EXERCISE:
Write out all the data again, exactly as it stands.

## BEGIN

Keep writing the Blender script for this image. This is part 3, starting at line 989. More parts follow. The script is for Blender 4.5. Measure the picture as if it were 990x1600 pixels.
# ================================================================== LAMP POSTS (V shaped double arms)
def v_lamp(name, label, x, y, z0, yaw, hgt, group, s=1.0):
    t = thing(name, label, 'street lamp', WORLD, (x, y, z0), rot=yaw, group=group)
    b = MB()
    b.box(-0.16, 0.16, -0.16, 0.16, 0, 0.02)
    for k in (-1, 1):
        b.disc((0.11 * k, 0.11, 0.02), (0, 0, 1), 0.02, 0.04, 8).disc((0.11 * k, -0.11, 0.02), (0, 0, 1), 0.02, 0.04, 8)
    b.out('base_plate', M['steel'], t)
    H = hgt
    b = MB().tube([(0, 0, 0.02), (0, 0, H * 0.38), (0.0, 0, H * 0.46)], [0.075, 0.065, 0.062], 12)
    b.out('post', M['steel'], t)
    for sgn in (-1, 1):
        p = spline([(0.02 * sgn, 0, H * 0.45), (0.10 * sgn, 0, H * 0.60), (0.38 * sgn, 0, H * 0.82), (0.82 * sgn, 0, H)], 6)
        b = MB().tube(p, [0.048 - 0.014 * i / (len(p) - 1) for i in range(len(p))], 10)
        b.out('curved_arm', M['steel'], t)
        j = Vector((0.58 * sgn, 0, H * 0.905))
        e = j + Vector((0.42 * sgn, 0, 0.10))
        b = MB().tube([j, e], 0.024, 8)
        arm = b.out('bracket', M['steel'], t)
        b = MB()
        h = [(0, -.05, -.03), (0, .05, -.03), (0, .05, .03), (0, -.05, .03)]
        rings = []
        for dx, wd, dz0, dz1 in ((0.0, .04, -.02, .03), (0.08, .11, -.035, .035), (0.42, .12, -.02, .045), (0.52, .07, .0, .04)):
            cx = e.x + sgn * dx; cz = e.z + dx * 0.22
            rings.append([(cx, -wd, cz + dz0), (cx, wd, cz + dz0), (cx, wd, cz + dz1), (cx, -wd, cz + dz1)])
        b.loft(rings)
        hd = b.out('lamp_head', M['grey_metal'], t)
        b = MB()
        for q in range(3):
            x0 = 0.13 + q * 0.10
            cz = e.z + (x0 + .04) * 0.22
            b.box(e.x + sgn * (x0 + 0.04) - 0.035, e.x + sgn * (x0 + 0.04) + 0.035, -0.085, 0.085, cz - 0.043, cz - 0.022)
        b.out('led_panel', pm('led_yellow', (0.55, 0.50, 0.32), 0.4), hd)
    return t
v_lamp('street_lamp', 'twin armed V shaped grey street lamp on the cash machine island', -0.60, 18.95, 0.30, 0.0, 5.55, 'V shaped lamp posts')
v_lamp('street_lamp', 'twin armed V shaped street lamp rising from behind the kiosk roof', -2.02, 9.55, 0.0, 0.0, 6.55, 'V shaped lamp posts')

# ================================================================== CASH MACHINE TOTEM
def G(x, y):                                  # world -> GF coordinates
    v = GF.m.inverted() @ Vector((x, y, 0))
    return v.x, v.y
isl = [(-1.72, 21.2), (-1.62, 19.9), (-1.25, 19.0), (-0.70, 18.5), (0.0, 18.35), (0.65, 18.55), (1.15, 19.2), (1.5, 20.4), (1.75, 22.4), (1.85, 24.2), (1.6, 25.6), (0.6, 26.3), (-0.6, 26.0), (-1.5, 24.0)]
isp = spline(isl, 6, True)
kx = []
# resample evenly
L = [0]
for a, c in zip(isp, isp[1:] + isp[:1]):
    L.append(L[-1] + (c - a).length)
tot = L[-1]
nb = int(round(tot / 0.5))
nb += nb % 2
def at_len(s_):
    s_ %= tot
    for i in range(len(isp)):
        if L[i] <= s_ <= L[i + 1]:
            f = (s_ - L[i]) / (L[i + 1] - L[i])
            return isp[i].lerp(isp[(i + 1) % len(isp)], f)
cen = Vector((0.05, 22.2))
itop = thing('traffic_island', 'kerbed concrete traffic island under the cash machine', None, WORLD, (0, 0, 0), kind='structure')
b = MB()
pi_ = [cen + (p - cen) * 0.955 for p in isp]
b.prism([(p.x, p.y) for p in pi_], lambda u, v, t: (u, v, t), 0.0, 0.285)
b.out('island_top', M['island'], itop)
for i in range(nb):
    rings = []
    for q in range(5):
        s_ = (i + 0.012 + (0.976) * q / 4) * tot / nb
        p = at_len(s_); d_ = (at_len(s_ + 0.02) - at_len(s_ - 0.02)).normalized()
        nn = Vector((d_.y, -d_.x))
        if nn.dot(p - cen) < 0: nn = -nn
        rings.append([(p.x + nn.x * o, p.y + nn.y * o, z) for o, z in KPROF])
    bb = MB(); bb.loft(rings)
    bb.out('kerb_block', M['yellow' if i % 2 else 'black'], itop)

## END

PROBLEM SOLUTION:
Keep writing the Blender script for this image. This is part 3, starting at line 989. More parts follow. The script is for Blender 4.5. Measure the picture as if it were 990x1600 pixels.
# ================================================================== LAMP POSTS (V shaped double arms)
def v_lamp(name, label, x, y, z0, yaw, hgt, group, s=1.0):
    t = thing(name, label, 'street lamp', WORLD, (x, y, z0), rot=yaw, group=group)
    b = MB()
    b.box(-0.16, 0.16, -0.16, 0.16, 0, 0.02)
    for k in (-1, 1):
        b.disc((0.11 * k, 0.11, 0.02), (0, 0, 1), 0.02, 0.04, 8).disc((0.11 * k, -0.11, 0.02), (0, 0, 1), 0.02, 0.04, 8)
    b.out('base_plate', M['steel'], t)
    H = hgt
    b = MB().tube([(0, 0, 0.02), (0, 0, H * 0.38), (0.0, 0, H * 0.46)], [0.075, 0.065, 0.062], 12)
    b.out('post', M['steel'], t)
    for sgn in (-1, 1):
        p = spline([(0.02 * sgn, 0, H * 0.45), (0.10 * sgn, 0, H * 0.60), (0.38 * sgn, 0, H * 0.82), (0.82 * sgn, 0, H)], 6)
        b = MB().tube(p, [0.048 - 0.014 * i / (len(p) - 1) for i in range(len(p))], 10)
        b.out('curved_arm', M['steel'], t)
        j = Vector((0.58 * sgn, 0, H * 0.905))
        e = j + Vector((0.42 * sgn, 0, 0.10))
        b = MB().tube([j, e], 0.024, 8)
        arm = b.out('bracket', M['steel'], t)
        b = MB()
        h = [(0, -.05, -.03), (0, .05, -.03), (0, .05, .03), (0, -.05, .03)]
        rings = []
        for dx, wd, dz0, dz1 in ((0.0, .04, -.02, .03), (0.08, .11, -.035, .035), (0.42, .12, -.02, .045), (0.52, .07, .0, .04)):
            cx = e.x + sgn * dx; cz = e.z + dx * 0.22
            rings.append([(cx, -wd, cz + dz0), (cx, wd, cz + dz0), (cx, wd, cz + dz1), (cx, -wd, cz + dz1)])
        b.loft(rings)
        hd = b.out('lamp_head', M['grey_metal'], t)
        b = MB()
        for q in range(3):
            x0 = 0.13 + q * 0.10
            cz = e.z + (x0 + .04) * 0.22
            b.box(e.x + sgn * (x0 + 0.04) - 0.035, e.x + sgn * (x0 + 0.04) + 0.035, -0.085, 0.085, cz - 0.043, cz - 0.022)
        b.out('led_panel', pm('led_yellow', (0.55, 0.50, 0.32), 0.4), hd)
    return t
v_lamp('street_lamp', 'twin armed V shaped grey street lamp on the cash machine island', -0.60, 18.95, 0.30, 0.0, 5.55, 'V shaped lamp posts')
v_lamp('street_lamp', 'twin armed V shaped street lamp rising from behind the kiosk roof', -2.02, 9.55, 0.0, 0.0, 6.55, 'V shaped lamp posts')

# ================================================================== CASH MACHINE TOTEM
def G(x, y):                                  # world -> GF coordinates
    v = GF.m.inverted() @ Vector((x, y, 0))
    return v.x, v.y
isl = [(-1.72, 21.2), (-1.62, 19.9), (-1.25, 19.0), (-0.70, 18.5), (0.0, 18.35), (0.65, 18.55), (1.15, 19.2), (1.5, 20.4), (1.75, 22.4), (1.85, 24.2), (1.6, 25.6), (0.6, 26.3), (-0.6, 26.0), (-1.5, 24.0)]
isp = spline(isl, 6, True)
kx = []
# resample evenly
L = [0]
for a, c in zip(isp, isp[1:] + isp[:1]):
    L.append(L[-1] + (c - a).length)
tot = L[-1]
nb = int(round(tot / 0.5))
nb += nb % 2
def at_len(s_):
    s_ %= tot
    for i in range(len(isp)):
        if L[i] <= s_ <= L[i + 1]:
            f = (s_ - L[i]) / (L[i + 1] - L[i])
            return isp[i].lerp(isp[(i + 1) % len(isp)], f)
cen = Vector((0.05, 22.2))
itop = thing('traffic_island', 'kerbed concrete traffic island under the cash machine', None, WORLD, (0, 0, 0), kind='structure')
b = MB()
pi_ = [cen + (p - cen) * 0.955 for p in isp]
b.prism([(p.x, p.y) for p in pi_], lambda u, v, t: (u, v, t), 0.0, 0.285)
b.out('island_top', M['island'], itop)
for i in range(nb):
    rings = []
    for q in range(5):
        s_ = (i + 0.012 + (0.976) * q / 4) * tot / nb
        p = at_len(s_); d_ = (at_len(s_ + 0.02) - at_len(s_ - 0.02)).normalized()
        nn = Vector((d_.y, -d_.x))
        if nn.dot(p - cen) < 0: nn = -nn
        rings.append([(p.x + nn.x * o, p.y + nn.y * o, z) for o, z in KPROF])
    bb = MB(); bb.loft(rings)
    bb.out('kerb_block', M['yellow' if i % 2 else 'black'], itop)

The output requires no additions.